AİHM, 2016’da da vicdani ret hakkıyla ilgili bir dosyayı karara bağlamıştı ancak orada dini sebeplerle askerlik yapmak istemeyen kişiye yönelik eylemler işkence ve kötü muamele yasağının ihlali olarak yorumlanmıştı. Vicdani reddi tanımak konusunda devletin takdir yetkisi olduğu yorumu da yapılmıştı.

Vicdani ret hakkı

Bu davada ise AİHM, zorunlu askerliğe alternatif sivil hizmetin yasalarda bulunmamasını, takdir yetkisi kapsamında yorumlamadı ve AİHS’nin 9. Maddesi uyarınca ihlal kararı verdi.

Vicdani ret hakkı ile ilgili açılan çok sayıda dava Anayasa Mahkemesi önünde karara bağlanmayı bekliyor. Ancak AYM, bu dosyaları karara bağlamadığı için konu AİHM’nin önüne gitmedi. Verilen karar bu nedenle, diğer dosyalar açısından da referans sayılma özelliği taşıyacak olması nedeniyle de önem taşıyor.

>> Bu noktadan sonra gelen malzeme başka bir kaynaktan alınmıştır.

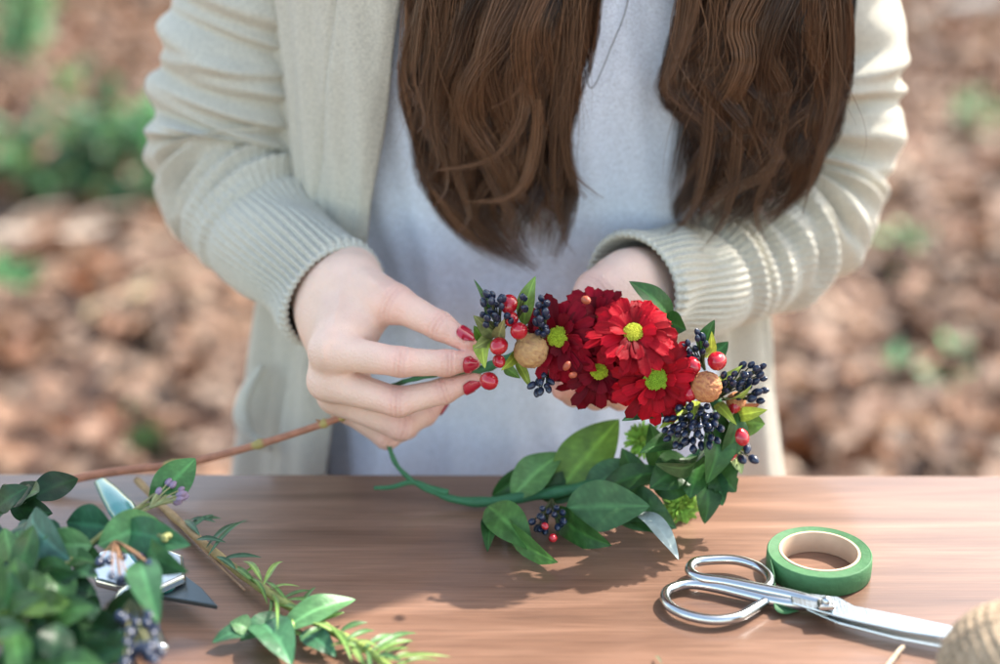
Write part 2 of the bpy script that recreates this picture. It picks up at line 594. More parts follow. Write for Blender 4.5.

Hukukçu, akademisyen Işıl Nur Kurnaz, kararı şöyle yorumladı: “Türkiye'de AYM önünde çok sayıda vicdani ret hakkına ilişkin başvuru olmasına rağmen henüz bu başvurular incelenmedi ve erteleniyor. Bu da zorunlu askerliğin kaldırılması ve vicdani ret hakkının tanınması konusunda iç hukuk yolları tüketilmediği için uluslararası hukuk yollarının denenmesini imkânsız kılıyor.

Her ne kadar “Ülke v. Türkiye” kararıyla vicdani ret hakkına yönelik dava seti Avrupa Konseyi'nin incelemesi altında olsa da ihlal kararları çoğunlukla zorunlu askerlik sırasında işkence ve kötü muamele yasağı olan AİHS md. 3'ün ihlali olarak incelendi. Bugün verilen Kıbrıs kararıyla, hem Kıbrıs'a karşı ihlal iddialarının Türkiye aleyhine götürülmesi, hem md. 3 değil ama pozitif bir hak olan düşünce, vicdan ve din özgürlüğü kapsamında Türk yargıcın da olduğu bir bölümce oybirliğiyle ihlal kararı alınması, zorunlu askerliğe alternatif sivil nitelikte bir hizmetin tanınması için önemli bir itici güç olarak görülebilir. Bu AYM'nin önündeki dosyalar açısından da emsal bir karar olarak görülebilir. Aynı zamanda yedek askerlik hizmetlerinin de zorunlu askerlik hizmetinin bir devamı olarak görülmesi, hükümetlerin zorunlu askerlik adını koymadıkları militer uygulamalar açısından belirleyici olacaktır.